Where fitted joinery earns its keep in Ealing
Ealing is our furthest-served postcode by typical project. The catchment is W5 (Ealing proper), W13 (West Ealing) and W7 (Hanwell). The housing stock is dominated by substantial Edwardian terraces and semis with generous room proportions — and a client base that tends to invest more per project than the East London average.
Master-bedroom wardrobe runs. Ealing’s Edwardian master bedrooms are often 4m+ wide with ceilings 2.9m+ — proportions that mean a full-height bespoke wardrobe run feels in scale with the room. We typically build five- or six-bay shaker wardrobes here, with mixed interiors including drawers, hanging rails and dedicated trouser pulls. The Ealing fitted wardrobe with mirror panel is a typical example.
Substantial front reception alcove units. Ealing front rooms have alcoves either side of a chimney breast that are often deeper and wider than the East London equivalent (350–450mm deep, 900–1100mm wide). We build painted shaker alcove units that scale to those proportions — full-height with detailed door styling, often in-frame for the higher-end briefs.

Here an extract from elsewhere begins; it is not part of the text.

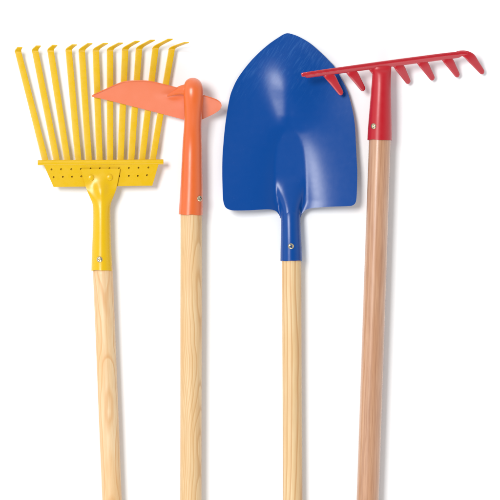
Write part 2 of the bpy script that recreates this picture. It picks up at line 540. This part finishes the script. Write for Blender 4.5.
# turned rim along the back edge
rim = [grid[i][0] for i in range(2, cols - 1, 2)]
rr_ = []
for i, p in enumerate(rim):
    T = (rim[min(i + 1, len(rim) - 1)] - rim[max(i - 1, 0)]).normalized()
    W = T.cross(Vector((0, 0, 1))).normalized(); Nn = W.cross(T)
    q_ = 0.55 * MM * min(1, i / 6, (len(rim) - 1 - i) / 6 + 0.05) + 0.00005
    rr_.append([bm.verts.new(p + (W * math.cos(a_ * math.pi / 5) + Nn * math.sin(a_ * math.pi / 5)) * q_) for a_ in range(10)])
for i in range(len(rr_) - 1):
    for k in range(10):
        bm.faces.new((rr_[i][k], rr_[i][(k + 1) % 10], rr_[i + 1][(k + 1) % 10], rr_[i + 1][k]))
lin(bm, 'blade', M['orange'], root, auto=50)
st = [(190.6, 214.6, 13.6, 12.0, 12.0, 1), (191.0, 205, 13.9, 11.7, 11.7, 1), (191.6, 185, 14.5, 11.0, 11.0, 1), (191.9, 165, 15.0, 10.3, 10.4, 1), (192.2, 148, 15.5, 9.8, 9.8, 1),
      (192.4, 136, 17.2, 9.2, 9.2, 1), (192.8, 124, 20.0, 8.7, 9, 1), (193.2, 112, 23.5, 8.9, 9, 1), (193.4, 101, 26.3, 9.5, 9, 1), (193.4, 93, 27.5, 9.9, 8.6, 1), (193.3, 88, 26.5, 9.6, 8.0, 1),
      (193.0, 84.2, 22.5, 8.4, 6.5, 1), (192.6, 83.4, 18.5, 6.5, 5, 1), (192.4, 85.0, 16.0, 4.0, 3.5, 1)]
bm, rings = socket_tube(st, 0.45, 4, n=6, axis=(1, 0, 0))
bm.faces.new(rings[-1])
# tang: the flattened end of the neck spreading over the blade to the left
st2 = [(192.0, 91.0, 25.5, 7.6, 5.6, 1), (187, 90.0, 26.0, 6.2, 5.2, 1), (182.5, 90.0, 25.0, 5.0, 4.4, 1), (178.5, 90.8, hz(178.5, 90.8) + 2.0, 4.0, 3.2, 1), (174.5, 92.3, hz(174.5, 92.3) + 0.8, 3.0, 2.2, 1), (170.0, 94.3, hz(170, 94.3) - 0.3, 2.0, 1.5, 1), (166.0, 96.2, hz(166, 96.2) - 0.6, 0.8, 0.7, 1)]
sweep(bm, st2, n=6, seg=32)
sock = lin(bm, 'socket', M['orange'], root, auto=50)
screw(sock, 199.6, 198.6, 22.2, 2.9, (0.72, 0, 0.69), rot=0.2)

# ------------------------------------------------------------------ blue shovel
root = thing('shovel', at(291, 235, 0), 'blue round point shovel with a wide dished blade and a pale wooden handle', 'shovel', GROUP)
handle(root, M['wood_shovel'], (291.4, 240, 10.2), (294.2, 810, 10.0), 9.7, seed=3)
top = smoothtab([(222.2, 168), (222.7, 152), (225.3, 124), (229.3, 99.5), (232.6, 88.8), (238.2, 77.6), (248, 64.3), (257.8, 53.8), (269, 44), (280.2, 36.3), (284.5, 33.9), (287.5, 33.2), (291, 33.8), (299, 36.7), (310.2, 43.3), (321.4, 53), (329.8, 61.5), (334.7, 67.2), (345.2, 86), (350, 100), (354.5, 122), (356.2, 151), (357.2, 170)], 8)
bot = smoothtab([(222.2, 176), (222.8, 196), (223.8, 203.4), (226, 207.8), (230.5, 210), (236, 210.5), (250, 210.3), (266, 209.4), (273, 209.9), (277, 212), (280.2, 216.5), (281.5, 219), (291, 219.2), (299.3, 219), (300.6, 216.5), (304, 211.3), (310, 208.4), (329, 206.8), (347, 206.2), (352.0, 205.6), (355.3, 203.0), (356.6, 197), (357.0, 186), (357.2, 176)], 8)
def ridge_w(y):
    return interp([(128, 0.5), (131, 6), (136, 10.5), (145, 13), (160, 14.6), (185, 15.5), (200, 15.0), (210, 12.5), (219, 9.9)], y)
def ss(t):
    t = min(max(t, 0), 1); return t * t * (3 - 2 * t)
def sz(x, y):
    cx = 288.5 + (y - 34) * 0.012
    d = abs(x - cx)
    lower = ss((y - 84) / 76)
    base = 1.9 + 6.6 * min(max((y - 34) / 176.0, 0), 1.1)
    # flat floor of the valley, widening from its point to the neck, with wings lifting on both sides
    fw = 15.5 * (1 - math.exp(-max(y - 126, 0) / 13.0)) - 6.0 * ss((y - 200) / 19)
    q = math.sqrt(max(d - fw, 0) ** 2 + 2.2) - 1.48 if d > fw else 0.0
    wing = (3.2 + 3.2 * ss((y - 125) / 85)) * (1 - math.exp(-q / 14.5)) + 1.2 * (d / 67.0) ** 2
    z = base + wing * lower + 3.2 * (d / 67.0) ** 2 * (1 - lower)
    # pressed crest above the point, steep on its left flank
    env = ss((y - 42) / 50) * (1 - ss((y - 115) / 19))
    sg = interp([(40, 19), (75, 15), (100, 10), (126, 5.5)], y)
    t_ = (x - 288.5) / (sg if x < 288.5 else 17.0)
    z += 0.36 * sg * env * math.exp(-t_ * t_ / 2)
    # the floor swells up to become the socket
    hgt = 8.6 * ss((y - 174) / 45)
    w_ = 14.5 - 4.4 * ss((y - 180) / 38)
    if d < w_: z += hgt * (1 - (d / w_) ** 3) ** 0.9
    return z
cols = 170
grid = []
for i in range(cols + 1):
    x = 222.2 + (357.2 - 222.2) * (0.5 - 0.5 * math.cos(math.pi * i / cols)) if False else None
    t = i / cols
    # denser near the sides and along the ridge
    x = 222.2 + 135.0 * (t - 0.9 * math.sin(2 * math.pi * t) / (2 * math.pi))
    t0, b0 = interp(top, x), interp(bot, x)
    row = []
    for j in range(141):
        y = t0 + (b0 - t0) * j / 140
        row.append(at(x, y, sz(x, y)))
    grid.append(row)
bm = bmesh.new(); sheet(bm, grid, 1.4)
lin(bm, 'blade', M['blue'], root, auto=50)
bm, rings = socket_tube([(291.3, 261, 10.4, 10.9, 10.9, 1), (291.2, 252, 10.3, 10.7, 10.8, 1), (291, 238, 10.2, 10.2, 10.4, 1), (290.8, 226, 9.9, 9.8, 9.6, 1), (290.7, 216, 9.2, 9.6, 8.5, 1), (290.7, 208, 7.6, 9.2, 7.2, 1)], 0.3, 9)
bm.faces.new(rings[-1])
sock = lin(bm, 'socket', M['blue'], root, auto=50)
screw(sock, 291.0, 246.2, 20.6, 2.9, (0, 0, 1), rot=0.3)

# ------------------------------------------------------------------ red garden rake
root = thing('bow_rake', at(378, 200, 0), 'red metal garden rake with seven short teeth, one end over the blue shovel', 'rake', GROUP)
handle(root, M['wood_rake'], (380.3, 125, 14.8), (356.6, 830, 10.8), 11.0, seed=5)
def bz(x): return 25.0 - 0.045 * (x - 303)
bm = bmesh.new()
yb = lambda x: 75.2 + (x - 303.5) * (54.3 - 75.2) / (461 - 303.5)
# flat bar with a raised bead along its upper edge
sweep(bm, [(302.6, yb(303) + 0.4, bz(303) - 0.3, 0.3, 0.3, 1), (303.1, yb(303) + 0.2, bz(303), 1.2, 0.8, 1), (304.6, yb(304) - 0.2, bz(303), 1.8, 1.2, 0.8), (308, yb(308) - 1.0, bz(308), 1.8, 1.3, 0.6), (380, yb(380) - 1.7, bz(380), 1.9, 1.4, 0.6), (440, yb(440) - 1.7, bz(440), 1.9, 1.4, 0.6),
           (455, yb(455) - 1.3, bz(455), 1.9, 1.4, 0.6), (461, 53.0, bz(461), 1.9, 1.4, 0.6), (466, 53.2, bz(466), 1.7, 1.3, 0.8), (468, 53.6, bz(468), 1.0, 1.0, 1)], n=6, seg=28)
sweep(bm, [(307, yb(307) - 1.6, bz(307) + 1.0, 0.3, 0.4, 1), (312, yb(312) - 2.3, bz(312) + 1.3, 0.6, 0.8, 1), (380, yb(380) - 2.8, bz(380) + 1.3, 0.6, 0.9, 1), (450, yb(450) - 2.7, bz(450) + 1.3, 0.6, 0.9, 1), (459, yb(459) - 1.6, bz(459) + 1.0, 0.3, 0.4, 1)], n=6, seg=16)
fl = []
for i in range(91):
    t = i / 90
    x = 303.6 + (463.5 - 303.6) * t
    e_ = math.sqrt(min(1, max(0.0, (x - 303.4) / 4))) * math.sqrt(min(1, max(0.02, (464 - x) / 5)))
    fl.append([at(x, yb(x) - 0.4 + k * 0.92 * e_, bz(x) + 1.2 - (k + k * k * 0.10) * 0.56 * e_) for k in range(5)])
sheet(bm, fl, 1.1)
bar = lin(bm, 'rake_bar', M['red_thick'], root, auto=50)
TE = [((325.0, 74.0), (342.0, 94.6)), ((348.0, 71.0), (364.0, 90.4)), ((370.5, 67.5), (386.0, 86.5)), ((395.2, 64.6), (409.2, 83.2)), ((419.0, 61.6), (433.4, 79.7)), ((443.8, 58.2), (458.4, 76.6)), ((463.5, 53.6), (483.4, 73.4))]
for i, ((x0, y0), (x1, y1)) in enumerate(TE):
    bm = bmesh.new()
    dx, dy = x1 - x0, y1 - y0
    z0 = bz(x0) - (0.5 if i == 6 else 2.9); z1 = max(z0 - 17.5, 5.0) if i > 1 else (13.8, 12.4)[i]
    f = 1.15 if i == 6 else 1.0
    st = [(x0 - 7.0, y0 - 0.6, z0 - 0.5, 0.5 + 1.2 * (f > 1), 0.8, 0.8), (x0 - 2.5, y0 - 0.7, z0 - 0.3, 2.1 + 0.4 * (f > 1), 1.0, 0.7), (x0 + dx * 0.14, y0 + dy * 0.04, z0, 4.3 - 0.6 * (f > 1), 1.2, 0.65), (x0 + dx * 0.38, y0 + dy * 0.22, z0 - 0.12 * (z0 - z1), 4.7, 1.3, 0.65),
          (x0 + dx * 0.62, y0 + dy * 0.52, z0 - 0.45 * (z0 - z1), 3.8, 1.3, 0.65), (x0 + dx * 0.84, y0 + dy * 0.8, z0 - 0.78 * (z0 - z1), 3.1, 1.2, 0.7),
          (x0 + dx * 0.95, y0 + dy * 0.945, z0 - 0.94 * (z0 - z1), 2.5, 1.1, 0.8), (x0 + dx, y0 + dy, z1, 1.3, 0.7, 1)]
    sweep(bm, st, n=5, seg=28)
    lin(bm, 'tooth', M['red_thick'], root, auto=50)
st = [(379.5, 140.2, 14.7, 12.1, 12.1, 1), (379.7, 131, 15.0, 11.9, 11.9, 1), (380.3, 112, 16.2, 11.0, 11.0, 1), (381.0, 92, 16.8, 10.0, 10.0, 1), (381.5, 78, 16.8, 9.4, 8.2, 1), (381.8, 71, 16.8, 9.4, 6.4, 0.95), (382, 66.5, 18.0, 9.3, 3.6, 0.85), (382.0, 63.0, 18.6, 9.1, 1.6, 0.8)]
bm, rings = socket_tube(st, 0.35, 12)
bm.faces.new(rings[-1])
sock = lin(bm, 'socket', M['red'], root, auto=50)
screw(sock, 373.6, 126.2, 24.8, 2.9, (-0.5, 0, 0.87), rot=0.6)

# ------------------------------------------------------------------ light, camera, view
w = bpy.data.worlds.new('World'); scene.world = w; w.use_nodes = True
bg = w.node_tree.nodes['Background']
# studio: dark ceiling, pale walls all round
wn, wl = w.node_tree.nodes, w.node_tree.links
wt = wn.new('ShaderNodeTexCoord'); wx = wn.new('ShaderNodeSeparateXYZ'); wr = wn.new('ShaderNodeValToRGB')
wl.new(wt.outputs['Generated'], wx.inputs['Vector']); wl.new(wx.outputs['Z'], wr.inputs['Fac'])
el = wr.color_ramp.elements
el[0].position = 0.35; el[0].color = (0.92, 0.965, 1, 1)
el[1].position = 0.97; el[1].color = (0.095, 0.10, 0.105, 1)
wl.new(wr.outputs['Color'], bg.inputs['Color'])
bg.inputs['Strength'].default_value = 1.02


def area(name, loc, size, power, target=(0, 0, 0)):
    d = bpy.data.lights.new(name, 'AREA'); d.shape = 'SQUARE'; d.size = size; d.energy = power
    o = bpy.data.objects.new(name, d); COL.objects.link(o); o.location = loc
    o.rotation_euler = (Vector(target) - Vector(loc)).to_track_quat('-Z', 'Y').to_euler()
    return o


key = area('studio_softbox', (-1.75, 1.15, 3.9), 1.0, 144)
key.data.shape = 'RECTANGLE'; key.data.size = 1.3; key.data.size_y = 1.7
kz = key.location.normalized(); ky = (Vector((0, 1, 0)) - kz * kz.y).normalized()
key.rotation_euler = Matrix((ky.cross(kz), ky, kz)).transposed().to_euler()
area('added_low_fill', (-0.1, -2.15, 1.6), 1.5, 19)  # added lamp beyond the handles, puts a pale sheen on faces tilted towards it

cam = bpy.data.cameras.new('camera'); co = bpy.data.objects.new('camera', cam); COL.objects.link(co)
co.location = (0, 0, CAM_Z); co.rotation_euler = (0, 0, 0)
cam.sensor_width = 36; cam.lens = 36 * CAM_Z / 0.5
cam.clip_start = 0.1; cam.clip_end = 50
scene.camera = co
scene.view_settings.view_transform = 'Standard'
scene.view_settings.look = 'None'
scene.view_settings.exposure = 0
scene.view_settings.gamma = 1
scene.cycles.use_denoising = True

Bespoke kitchens. A significant chunk of our Ealing work is bespoke painted-shaker kitchens, typically as part of a wider renovation project. The kitchen is usually the room with the longest lead time and highest spend; we coordinate workshop slots so our work lands when the rest of the renovation is ready for cabinet install.
How we work with other contractors in Ealing
Most Ealing projects we’re brought into involve a broader renovation. Our standard pattern is: arrive after structural / plastering / floor / first-fix electric is complete; our joinery is one of the later phases. We coordinate with the contractor or interior designer on dates so we’re not in the way of the rest of the work, and we hand back the rooms decorated to standard so the final paint touch-up can happen after we leave.